● **Goal of the exercise**: Retype exactly what runs from the first line of the data to the line with "from mathutils import Vector, Matrix", keeping both of those lines and skipping pictures.

● **Available data**:
## START
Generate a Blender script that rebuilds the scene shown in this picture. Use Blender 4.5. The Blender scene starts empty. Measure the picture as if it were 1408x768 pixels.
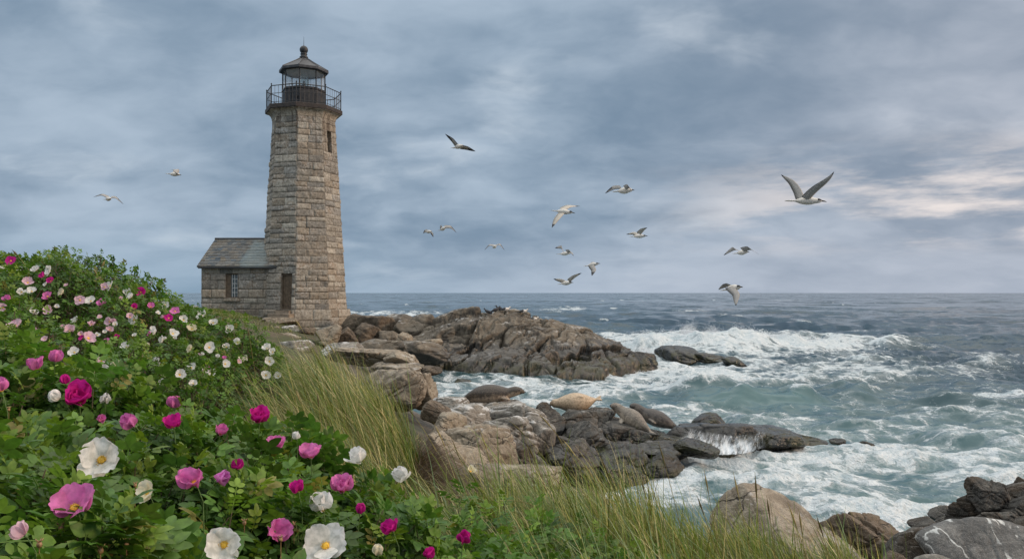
import bpy, bmesh, math, random
import numpy as np
from mathutils import Vector, Matrix

# ------------------------------------------------------------------ camera, sky, sun, exposure
SC = bpy.context.scene
COL = SC.collection
CAMZ = 4.3
F = 1100.0                      # focal length in photo pixels (photo is 1408 wide)
cam = bpy.data.cameras.new('camera')
camo = bpy.data.objects.new('camera', cam)
COL.objects.link(camo)
camo.location = (0, 0, CAMZ)
camo.rotation_euler = (math.radians(90), 0, 0)
cam.sensor_width = 36.0
cam.lens = 36.0 * F / 1408.0
cam.shift_y = 18.0 / 1408.0
cam.clip_start = 0.05
cam.clip_end = 20000
SC.camera = camo
SC.view_settings.view_transform = 'Standard'
SC.view_settings.look = 'None'
SC.view_settings.gamma = 1
SC.view_settings.exposure = 0.28
SC.view_settings.use_curve_mapping = False
SC.render.engine = 'CYCLES'
SC.cycles.use_denoising = True
SC.cycles.max_bounces = 6
SC.cycles.transparent_max_bounces = 12
SC.cycles.caustics_reflective = False
SC.cycles.caustics_refractive = False

SUN_EL, SUN_AZ = math.radians(17), math.radians(97)      # azimuth clockwise from +Y
sl = bpy.data.lights.new('sun', 'SUN')
sl.energy = 1.5
sl.angle = math.radians(14)
sl.color = (1.0, 0.70, 0.46)
so = bpy.data.objects.new('sun', sl)
COL.objects.link(so)
sd = Vector((math.sin(SUN_AZ) * math.cos(SUN_EL), math.cos(SUN_AZ) * math.cos(SUN_EL), math.sin(SUN_EL)))
so.rotation_euler = (-sd).to_track_quat('-Z', 'Y').to_euler()


class NT:
    """small helper that writes shader nodes"""
    def __init__(self, tree):
        self.t = tree
        tree.nodes.clear()

    def n(self, typ, **kw):
        nd = self.t.nodes.new(typ)
        for k, v in kw.items():
            setattr(nd, k, v)
        return nd

    def put(self, sock, v):
        if isinstance(v, bpy.types.NodeSocket):
            self.t.links.new(v, sock)
        elif v is not None:
            if hasattr(sock.default_value, '__len__') and not hasattr(v, '__len__'):
                v = (v,) * len(sock.default_value)
            if hasattr(sock.default_value, '__len__') and len(sock.default_value) == 4 and len(v) == 3:
                v = (*v, 1)
            sock.default_value = v

    def m(self, op, a, b=None, c=None, clamp=False):
        nd = self.n('ShaderNodeMath', operation=op, use_clamp=clamp)
        self.put(nd.inputs[0], a)
        if b is not None: self.put(nd.inputs[1], b)
        if c is not None: self.put(nd.inputs[2], c)
        return nd.outputs[0]

    def vm(self, op, a, b=None, scale=None):
        nd = self.n('ShaderNodeVectorMath', operation=op)
        self.put(nd.inputs[0], a)
        if b is not None: self.put(nd.inputs[1], b)
        if scale is not None: self.put(nd.inputs[3], scale)
        return nd.outputs[1] if op in ('DOT_PRODUCT', 'LENGTH') else nd.outputs[0]

    def mix(self, fac, a, b, blend='MIX'):
        nd = self.n('ShaderNodeMix', data_type='RGBA', blend_type=blend)
        self.put(nd.inputs[0], fac)
        self.put(nd.inputs[6], a)
        self.put(nd.inputs[7], b)
        return nd.outputs[2]

    def noise(self, vec, scale, detail=4, rough=0.55, out=0, dist=0.0):
        nd = self.n('ShaderNodeTexNoise')
        if vec is not None: self.put(nd.inputs['Vector'], vec)
        self.put(nd.inputs['Scale'], scale)
        self.put(nd.inputs['Detail'], detail)
        self.put(nd.inputs['Roughness'], rough)
        self.put(nd.inputs['Distortion'], dist)
        return nd.outputs[out]

    def voro(self, vec, scale, feature='F1', out='Distance', rand=1.0):
        nd = self.n('ShaderNodeTexVoronoi', feature=feature)
        self.put(nd.inputs['Vector'], vec)
        self.put(nd.inputs['Scale'], scale)
        self.put(nd.inputs['Randomness'], rand)
        return nd.outputs[out]

    def ramp(self, v, lo, hi, a=0.0, b=1.0, smooth=True):
        nd = self.n('ShaderNodeMapRange', interpolation_type='SMOOTHSTEP' if smooth else 'LINEAR')
        nd.clamp = True
        for i, x in enumerate((v, lo, hi, a, b)):
            self.put(nd.inputs[i], x)
        return nd.outputs[0]

    def sep(self, v):
        nd = self.n('ShaderNodeSeparateXYZ')
        self.put(nd.inputs[0], v)
        return nd.outputs

    def comb(self, x, y, z):
        nd = self.n('ShaderNodeCombineXYZ')
        for i, v in enumerate((x, y, z)): self.put(nd.inputs[i], v)
        return nd.outputs[0]

    def attr(self, name, out='Color'):
        return self.n('ShaderNodeAttribute', attribute_name=name).outputs[out]

    def bump(self, h, strength=0.4, dist=0.03, normal=None):
        nd = self.n('ShaderNodeBump')
        self.put(nd.inputs['Height'], h)
        nd.inputs['Strength'].default_value = strength
        nd.inputs['Distance'].default_value = dist
        if normal is not None: self.put(nd.inputs['Normal'], normal)
        return nd.outputs[0]

    def principled(self, **kw):
        nd = self.n('ShaderNodeBsdfPrincipled')
        for k, v in kw.items():
            self.put(nd.inputs[k.replace('_', ' ')], v)
        return nd.outputs[0]

    def out(self, surf):
        o = self.n('ShaderNodeOutputMaterial')
        self.t.links.new(surf, o.inputs[0])


# ---- the sky: Nishita sky seen through gaps of a procedural layer of stratocumulus
W = bpy.data.worlds.new('World')
SC.world = W
W.use_nodes = True
t = NT(W.node_tree)
sky = t.n('ShaderNodeTexSky', sky_type='NISHITA')
sky.sun_disc = False
sky.sun_elevation = SUN_EL
sky.sun_rotation = SUN_AZ
d = t.n('ShaderNodeTexCoord').outputs['Generated']
dx, dy, dz = t.sep(d)
zz = t.m('ADD', t.m('MAXIMUM', dz, 0.0), 0.34)
pu = t.comb(t.m('DIVIDE', dx, zz), t.m('DIVIDE', t.m('MULTIPLY', dy, 1.25), zz), 0.0)
warp = t.vm('SUBTRACT', t.noise(pu, 2.4, 4, 0.55, 1), (0.5, 0.5, 0.5))
pw = t.vm('ADD', pu, t.vm('SCALE', warp, scale=0.22))
pb = t.vm('ADD', pw, (3.6, 0.4, 0.0))
n_big = t.noise(pb, 1.35, 6, 0.47)
n_mid = t.noise(t.vm('ADD', pw, (11.3, 4.2, 0)), 5.6, 7, 0.52)
n_gap = t.noise(t.vm('ADD', pw, (5.1, 9.7, 0)), 2.1, 5, 0.5)
dens = t.m('ADD', t.m('MULTIPLY', n_big, 0.68), t.m('MULTIPLY', n_mid, 0.32))
lum = t.ramp(dens, 0.32, 0.68)
dark = (0.146, 0.216, 0.300)
light = (0.348, 0.428, 0.520)
cl = t.mix(lum, dark, light)
cl = t.mix(t.ramp(t.m('MULTIPLY', n_gap, t.m('ADD', t.m('MULTIPLY', n_mid, 0.6), 0.7)), 0.55, 0.88), cl, (0.45, 0.515, 0.585))
# towards the low sun the cloud is paler and pinker
az = t.vm('DOT_PRODUCT', d, (math.sin(math.radians(60)), math.cos(math.radians(60)), 0.10))
warm = t.ramp(az, 0.50, 1.0)
cl = t.mix(t.m('MULTIPLY', warm, 0.60), cl, t.mix(lum, (0.235, 0.265, 0.325), (0.48, 0.475, 0.52)))
low = t.m('MULTIPLY', t.ramp(az, 0.60, 0.90), t.m('MULTIPLY', t.ramp(dz, 0.03, 0.075), t.ramp(dz, 0.19, 0.11)))
gap = t.ramp(t.noise(t.comb(t.m('MULTIPLY', dx, 3.0), t.m('MULTIPLY', dy, 3.0), t.m('MULTIPLY', dz, 16.0)), 1.5, 6, 0.6), 0.44, 0.66)
cl = t.mix(t.m('MULTIPLY', t.m('MULTIPLY', low, gap), 0.8), cl, (0.84, 0.75, 0.70))
# horizon: a paler band of distant cloud
hz = t.ramp(dz, 0.10, 0.0)
cl = t.mix(t.m('MULTIPLY', hz, 0.55), cl, t.mix(t.ramp(az, 0.15, 0.75), (0.228, 0.330, 0.430), (0.39, 0.43, 0.505)))
# an overcast sky is brightest overhead
zen = t.ramp(dz, 0.35, 0.85, 1.0, 4.1)
cl = t.mix(t.ramp(dz, 0.35, 0.70), cl, t.mix(lum, (0.25, 0.255, 0.255), (0.44, 0.435, 0.42)))       # thinner, whiter cloud overhead
cl = t.vm('SCALE', cl, scale=t.m('MULTIPLY', zen, 10.0))
cover = t.m('MAXIMUM', t.ramp(n_gap, 0.80, 0.62), t.ramp(dz, 0.55, 0.40))
mixn = t.mix(cover, sky.outputs[0], cl)
bg = t.n('ShaderNodeBackground')
t.t.links.new(mixn, bg.inputs[0])
bg.inputs[1].default_value = 0.1
wo = t.n('ShaderNodeOutputWorld')
t.t.links.new(bg.outputs[0], wo.inputs[0])

# ------------------------------------------------------------------ numpy noise
_rng = np.random.RandomState(7)
_perm = np.concatenate([_rng.permutation(256)] * 3).astype(np.int64)
_grad = _rng.normal(size=(256, 3))
_grad /= np.linalg.norm(_grad, axis=1)[:, None]


def pnoise(p):
    """gradient noise, about -0.7..0.7"""
    p = np.asarray(p, float)
    i = np.floor(p).astype(np.int64)
    f = p - i
    u = f * f * f * (f * (f * 6 - 15) + 10)
    i &= 255
    res = 0.0
    for a in (0, 1):
        wa = u[:, 0] if a else 1 - u[:, 0]
        pa = _perm[(i[:, 0] + a) & 255]
        for b in (0, 1):
            wb = u[:, 1] if b else 1 - u[:, 1]
            pb_ = _perm[pa + ((i[:, 1] + b) & 255)]
            for c in (0, 1):
                wc = u[:, 2] if c else 1 - u[:, 2]
                g = _grad[_perm[pb_ + ((i[:, 2] + c) & 255)]]
                dt = g[:, 0] * (f[:, 0] - a) + g[:, 1] * (f[:, 1] - b) + g[:, 2] * (f[:, 2] - c)
                res = res + wa * wb * wc * dt
    return res * 1.5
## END
● **Worked answer**:
Generate a Blender script that rebuilds the scene shown in this picture. Use Blender 4.5. The Blender scene starts empty. Measure the picture as if it were 1408x768 pixels.
import bpy, bmesh, math, random
import numpy as np
from mathutils import Vector, Matrix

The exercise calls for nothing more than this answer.